Published: Wednesday, Jul 15, 2015 Last modified: Monday, May 27, 2024

Update: I now use obs-studio for my videos!

This follows up from a blog on capturing video from HDMI

I’ve invested a lot of time, money and effort into screencasting from my Archlinux laptop.

Without going into minutiae, I’ll quickly run through the major obstacles to doing this.

The laptop’s microphone is unusable

Fixed by the Audio-Technica ATR2100-USB Cardioid Dynamic USB/XLR Microphone. However I find it difficult to mount in front of my mouth, where the best recordings are.

Obviously I can’t hold it, since I’m screencasting and I need two hands to type!

video4linux …. sucks

On the 4.x Linux kernel I have a lot of issues with /dev/video0 (typically Webcam) and /dev/video1 (typically GoPro attached via Magewell XI100DUSB-HDMI).

They can disappear, re-appear and cause also sorts of broken recordings. :(

ffmpeg -f v4l2 -list_formats all -i /dev/video1

There is no H264 encoding support from Intel on Linux

Intel’s hardware acceleration technology is called VAAPI and to cut a long story short.. has poor support on Linux.

hendry, if you want to use the intel hw encoder, install Windows. There are a lot of applications that support QSV for encoding. Handbrake for example.

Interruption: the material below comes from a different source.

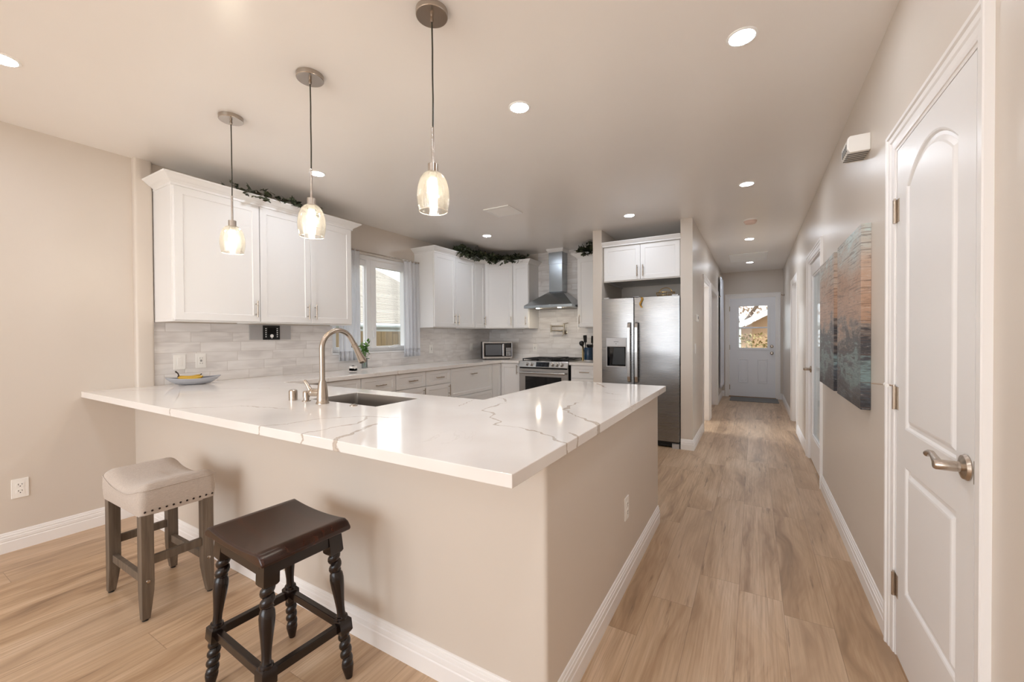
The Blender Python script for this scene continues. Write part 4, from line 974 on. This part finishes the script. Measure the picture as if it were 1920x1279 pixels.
vent('ceiling_vent', 'square white air vent on the kitchen ceiling', -2.40, -2.10, 3.50, 3.80, 8, .03)
vent('return_grille', 'wide return air grille on the hallway ceiling near the back door', -.362, .183, 7.56, 8.33, 26, .035)

# ------------------------------------------------------------------ bar stools
def stool_linen():
    x0, x1, y0, y1 = -2.852, -2.374, .730, 1.034; cx, cy = (x0+x1)/2, (y0+y1)/2; zb = .476
    t = thing('bar_stool', 'saddle stool with beige linen seat, nailheads and grey wood legs', 'stool', (cx, cy, 0))
    def zt(x): return .624-.040*max(0, 1-((x-cx)/((x1-x0)/2*.92))**2)
    def lp(i, f, r):
        out = []
        for x, y in rrect(x0+i, x1-i, y0+i, y1-i, max(.004, r), 6):
            out.append((x, y, zb+(zt(x)-zb)*f[0]+f[1]))
        return out
    def dense(l):
        return l
    n = 10
    def outline(i, r):
        p = rrect(x0+i, x1-i, y0+i, y1-i, max(.003, r), 4); out = []
        for a, b in zip(p, p[1:]+p[:1]):
            d = math.hypot(b[0]-a[0], b[1]-a[1]); k = 12 if d > .08 else 1
            out += [(a[0]+(b[0]-a[0])*j/k, a[1]+(b[1]-a[1])*j/k) for j in range(k)]
        return out
    n0 = None; loops = []
    def norm_loop(i, r, zf):
        p = rrect(x0+i, x1-i, y0+i, y1-i, r, 4); out = []
        for q in range(len(p)):
            a, b = p[q], p[(q+1) % len(p)]; k = 14 if q % 5 == 4 else 1
            out += [(a[0]+(b[0]-a[0])*j/k, a[1]+(b[1]-a[1])*j/k) for j in range(k)]
        return [(x, y, zf(x)) for x, y in out]
    for i, r, zf in ((.02, .02, lambda x: zb), (.002, .022, lambda x: zb), (0, .024, lambda x: zb+.012), (-.004, .028, lambda x: zb+.06), (-.002, .03, lambda x: zt(x)-.036), (.004, .032, lambda x: zt(x)-.020),
                     (.014, .034, lambda x: zt(x)-.008), (.030, .036, lambda x: zt(x)-.001), (.06, .03, lambda x: zt(x)+.003), (.10, .02, lambda x: zt(x)+.005), (.140, .006, lambda x: zt(x)+.006)):
        loops.append(norm_loop(i, r, zf))
    build('seat', MB().rings(loops, True, True), 'linen', t, smooth=True)
    pp = norm_loop(-.0025, .03, lambda x: zt(x)-.032); build('piping', MB().tube(pp+[pp[0]], .0022, 6), 'linen', t, smooth=True)
    lx, ly = (-2.802, -2.397), (.757, .998); hw = .0235
    for ix, x in enumerate(lx):
        for iy, y in enumerate(ly):
            sx, sy = (-1, 1)[ix], (-1, 1)[iy]; lo = []
            for z, k in ((.008, .030), (.06, .037), (.13, .0455), (.17, .047), (zb+.004, .047)):
                ox, oy = x+sx*hw, y+sy*hw; xs_ = sorted((ox, ox-sx*k)); ys_ = sorted((oy, oy-sy*k))
                lo.append([(xs_[0], ys_[0], z), (xs_[1], ys_[0], z), (xs_[1], ys_[1], z), (xs_[0], ys_[1], z)])
            l = build('leg', MB().rings(lo, True, True), 'grey_wood', t, bevel=.002)
            fx, fy = x+sx*(hw-.015), y+sy*(hw-.015); build('foot_pad', MB().cyl((fx, fy, 0), (fx, fy, .009), .012, 12), 'rubber', l)
            if ix == 1: build('bolt_cap', MB().lathe([(0, 0), (.0085, 0), (.007, .003), (0, .004)], (x+hw, y, .178), 14, (1, 0, 0)), 'nickel', l, smooth=True)
    for y in ly: build('stretcher', MB().box(lx[0]+hw, lx[1]-hw, y-.011, y+.011, .158, .196), 'grey_wood', t, bevel=.002)
    for x in lx: build('stretcher', MB().box(x-.011, x+.011, ly[0]+hw, ly[1]-hw, .243, .281), 'grey_wood', t, bevel=.002)
    build('apron', MB().box(x0+.045, x1-.045, y0+.045, y1-.045, zb-.012, zb+.006), 'grey_wood', t)
    first = None
    for s, x in ((1, x1+.001), (-1, x0-.001)):
        for k in range(11):
            y = y0+.018+(y1-y0-.036)*k/10
            build('nailhead', MB().lathe([(0, 0), (.0048, 0), (.0036, .002), (0, .003)], (x+s*.001, y, zb+.020), 10, (s, 0, 0)), 'dark_nail', t, smooth=True)
plain('dark_nail', (60, 50, 44), .35, .8)
stool_linen()
def stool_dark():
    t = thing('bar_stool', 'dark brown wooden stool with a saddle seat and turned legs', 'stool', (-1.520, .866, 0), local=True); t.rotation_euler = (0, 0, rad(-2.5))
    hx, hy = .208, .160; zt = .603
    top = []
    for k in range(25):
        u = -1+2*k/24; x = hx*u; z = zt-.016*(1-u*u)-(.030*((abs(u)-.82)/.18)**2 if abs(u) > .82 else 0); top.append((x, z))
    bot = [(hx*.985, .560), (-hx*.985, .560)]
    build('seat', MB().prism(top+bot, -hy, hy, 'y'), 'espresso_seat', t, bevel=.007, seg=3, smooth=True)
    tx, ty, bx, by, zl = .150, .112, .196, .152, .565
    def axis_T(sx, sy):
        a = Vector((sx*bx, sy*by, 0)); b = Vector((sx*tx, sy*ty, zl)); d = (b-a).normalized(); ex = Vector((1, 0, 0)); ex = (ex-d*ex.dot(d)).normalized(); ey = d.cross(ex)
        return Matrix(((ex.x, ey.x, d.x, a.x), (ex.y, ey.y, d.y, a.y), (ex.z, ey.z, d.z, a.z), (0, 0, 0, 1))), (b-a).length
    for sx in (-1, 1):
        for sy in (-1, 1):
            T, L = axis_T(sx, sy); m = MB(T)
            m.lathe([(0, .001), (.0125, .001), (.0135, .006), (.021, .045), (.0205, .056), (.014, .066)], (0, 0, 0), 18)
            for z0_, z1_, r, e, ptc in ((.060, .178, .0165, .0055, .034), (.418, .482, .0175, .006, .036)):
                n = int((z1_-z0_)/.0028); m.tube([(e*cos(2*pi*(z0_+(z1_-z0_)*k/n)/ptc), e*sin(2*pi*(z0_+(z1_-z0_)*k/n)/ptc), z0_+(z1_-z0_)*k/n) for k in range(n+1)], r, 14)
            b_ = .024; m.rings([[(-h, -h, z), (h, -h, z), (h, h, z), (-h, h, z)] for z, h in ((.172, .018), (.180, b_), (.222, b_), (.230, .018))], True, True)
            m.lathe([(0, .226), (.021, .226), (.0225, .231), (.021, .238), (.016, .241), (.0145, .25), (.0145, .27), (.018, .31), (.0225, .35), (.0245, .38), (.0225, .400), (.017, .410), (.0195, .414), (.017, .419), (.016, .424), (0, .424)], (0, 0, 0), 20)
            m.rings([[(-h, -h, z), (h, -h, z), (h, h, z), (-h, h, z)] for z, h in ((.478, .020), (.486, .0255), (L-.002, .0255))], True, True)
            build('leg', m, 'espresso', t, smooth=True)
    f = .20/zl; px, py = bx+(tx-bx)*f, by+(ty-by)*f
    for s in (-1, 1):
        build('stretcher', MB().box(-px+.022, px-.022, s*py-.011, s*py+.011, .186, .217), 'espresso', t, bevel=.002)
        build('stretcher', MB().box(s*px-.011, s*px+.011, -py+.022, py-.022, .186, .217), 'espresso', t, bevel=.002)
    for s in (-1, 1):
        build('apron', MB().box(-tx, tx, s*(ty+.018)-.010, s*(ty+.018)+.006, .512, .562), 'espresso', t, bevel=.002)
        build('apron', MB().box(s*(tx+.018)-.010, s*(tx+.018)+.006, -ty, ty, .512, .562), 'espresso', t, bevel=.002)
stool_dark()

# ------------------------------------------------------------------ wall plates and wall fittings
def plate(name, label, loc, rz, kind, w_=.071, h_=.116):
    t = thing(name, label, 'outlet' if kind in ('duplex', 'gfci') else 'switch', loc, local=True); t.rotation_euler = (0, 0, rz)
    build('cover_plate', MB().box(-w_/2, w_/2, -.006, 0, -h_/2, h_/2), 'plastic_white', t, bevel=.002)
    if kind == 'duplex':
        for z in (-.0195, .0195):
            r = build('receptacle', MB().prism(rounded([(-.017, z-.0145), (.017, z-.0145), (.017, z+.0145), (-.017, z+.0145)], .009, {0, 1, 2, 3}), -.0085, -.004, 'y'), 'plastic_white', t)
            build('slots', MB().box(-.0085, -.0062, -.0092, -.008, z, z+.009).box(.0062, .0085, -.0092, -.008, z+.001, z+.008).cyl((0, -.0092, z-.0075), (0, -.008, z-.0075), .0027, 10), 'dark_slot', r)
    elif kind == 'gfci':
        r = build('receptacle', MB().box(-.0165, .0165, -.0088, -.004, -.033, .033), 'plastic_white', t, bevel=.001)
        m = MB()
        for z in (-.021, .021): m.box(-.0085, -.0062, -.0095, -.008, z-.004, z+.005).box(.0062, .0085, -.0095, -.008, z-.004, z+.004)
        build('slots', m, 'dark_slot', r); build('test_buttons', MB().box(-.007, .007, -.0105, -.008, -.007, -.001).box(-.007, .007, -.0105, -.008, .001, .007), 'grey_back', r)
    else:
        n = 2 if kind == 'double' else 1
        for k in range(n):
            x = (k-(n-1)/2)*.046; build('rocker', MB().prism([(-.004, -.033), (-.0075, -.033), (-.010, .0), (-.0085, .033), (-.004, .033)], x-.0165, x+.0165, 'x'), 'plastic_white', t, bevel=.001)
plate('wall_outlet', 'white duplex outlet low on the dining wall beside the linen stool', (XL, .628, .372), R90, 'duplex')
plate('wall_outlet', 'white duplex outlet on the end wall of the peninsula', (XP, 2.120, .393), R90, 'duplex')
plate('wall_switch', 'white rocker switch on the tile above the fruit bowl', (XL+TT, 1.445, 1.098), R90, 'rocker', .078)
plate('wall_outlet', 'white outlet with test buttons on the tile beside the fruit bowl switch', (XL+TT, 1.588, 1.102), R90, 'gfci')
plate('wall_outlet', 'white outlet on the tile between the kitchen window and the microwave', (XL+TT, 4.345, 1.115), R90, 'gfci')
plate('wall_switch', 'white rocker switch on the tile close to the microwave', (XL+TT, 5.29, 1.123), R90, 'rocker')
plate('wall_outlet', 'white outlet on the tile behind the range, next to the microwave', (-3.0, YH-TT, 1.10), 0, 'gfci')
plate('wall_switch', 'white double rocker switch on the hallway wall around the refrigerator', (SX1, 5.17, 1.13), R90, 'rocker')
th = thing('thermostat', 'small white thermostat high on the hallway wall around the refrigerator', 'thermostat', (SX1, 5.26, 1.485), local=True); th.rotation_euler = (0, 0, R90)
build('housing', MB().box(-.055, .055, -.024, 0, -.04, .04), 'plastic_white', th, bevel=.004); build('screen', MB().box(-.03, .03, -.0248, -.023, -.012, .02), 'grey_back', th)
kp = thing('intercom_keypad', 'black keypad panel on a grey plate under the wall cabinet', 'keypad', (XL+TT, 2.15, 1.332), local=True); kp.rotation_euler = (0, 0, R90)
build('mounting_plate', MB().box(-.188, .188, -.010, 0, -.066, .066), 'grey_plate', kp, bevel=.002)
bp = build('black_panel', MB().box(-.075, .077, -.018, -.009, -.066, .066), 'black_plastic', kp, bevel=.001)
m = MB()
for i in range(5):
    for x in (-.051, .053): m.box(x-.0055, x+.0055, -.0188, -.0175, .032-i*.0185, .040-i*.0185)
build('button_marks', m, 'vent_white', bp)
build('screen', MB().box(-.036, .036, -.0186, -.0175, -.012, .046), 'black_glass', bp)
build('round_mark', MB().lathe([(0, 0), (.016, 0), (.015, .0015), (0, .0015)], (.003, -.018, -.031), 20, (0, -1, 0)).box(-.003, .009, -.0188, -.0178, -.053, -.050), 'vent_white', bp)
ch = thing('door_chime', 'white louvred chime box high on the wall beside the closet door', 'chime', (XR, 2.67, 2.19))
build('housing', MB().prism([(XR, 2.185), (XR, 2.268), (.408, 2.268), (.398, 2.255), (.398, 2.205), (.410, 2.185)], 2.62, 2.78, 'y'), 'plastic_white', ch, bevel=.004)
m = MB()
for k in range(5): m.box(.402-.001, .484, 2.640+k*.026, 2.652+k*.026, 2.1835, 2.186).box(.3965, .399, 2.640+k*.026, 2.652+k*.026, 2.20, 2.235)
build('louvres', m, 'grey_back', ch)
tag(build('canvas_print', MB().box(.449, XR, 2.602, 3.265, .914, 1.824), 'canvas_paint', bevel=.002), 'abstract canvas in rust and teal nearer the closet door', 'painting', keep=True)
tag(build('canvas_print', MB().box(.449, XR, 3.395, 4.06, .912, 1.822), 'canvas_paint', bevel=.002), 'abstract canvas in grey and rust beside the glazed door', 'painting', keep=True)
for nm, x, y, z, s in (('wall wardrobe', SX1-.0, 8.55, 2.0, 1), ('x', XR, 9.22, 2.03, -1)):
    hk = thing('coat_hook', 'small metal hook on the hallway wall beside the grey curtain' if s == 1 else 'small metal hook on the hallway wall facing the grey curtain', 'hook', (x, y, z))
    build('plate', MB().cyl((x, y, z), (x+s*.006, y, z), .022, 16), 'nickel', hk); build('peg', MB().tube([(x+s*.005, y, z), (x+s*.035, y, z-.004), (x+s*.05, y, z+.01)], [.008, .008, .011], 10), 'nickel', hk, smooth=True)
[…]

This is my output from vainfo.

The gstreamer implementation at is said to be unstable.

The point is that libva for encoding is incredibly annoying to use, which is the reason why no usefull implementations exist.

Without hardware accelerated H264.. prepare to SKIP FRAMES. LOTS OF FRAMES

On my Broadwell Thinkpad X1C3 recording my desktop at 1920x1080 with a 1920x1080 overlay from my GoPro via V4L is a non-starter. Think of reducing the GoPro input to 640x480 maybe. Sample

Remember software encoding multiple video feeds plus audio is EXTREMELY CPU INTENSIVE. Your machine is unlikely to cope and the result will be jittery video which is unwatchable.

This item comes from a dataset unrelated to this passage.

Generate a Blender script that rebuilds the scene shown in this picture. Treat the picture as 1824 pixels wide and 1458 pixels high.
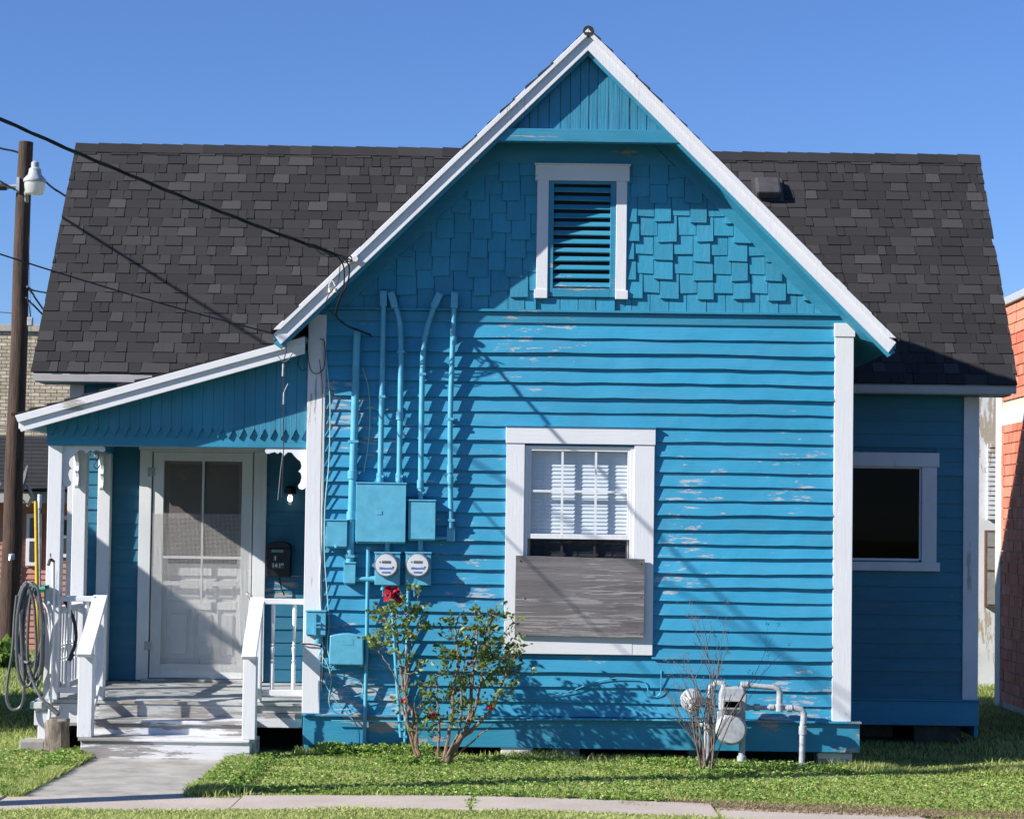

Workaround: Using MKV output format LOWERS my CPU LOAD! Which Youtube actually understands without taking another step to encode it into MP4.

And the Linux tooling sucks

To work out the optimal recording setup is a LOT OF HARD WORK. Especially since it can be difficult to grok the load, the skipped frames and the resulting FPS until you finished recording.

For best results, you probably just want to record separately however combining and syncing audio and video is an INCREDIBLY time intensive manual operation. The tooling sucks on Linux. Even on FCPX on MacOSX it takes a huge amount of time to do right.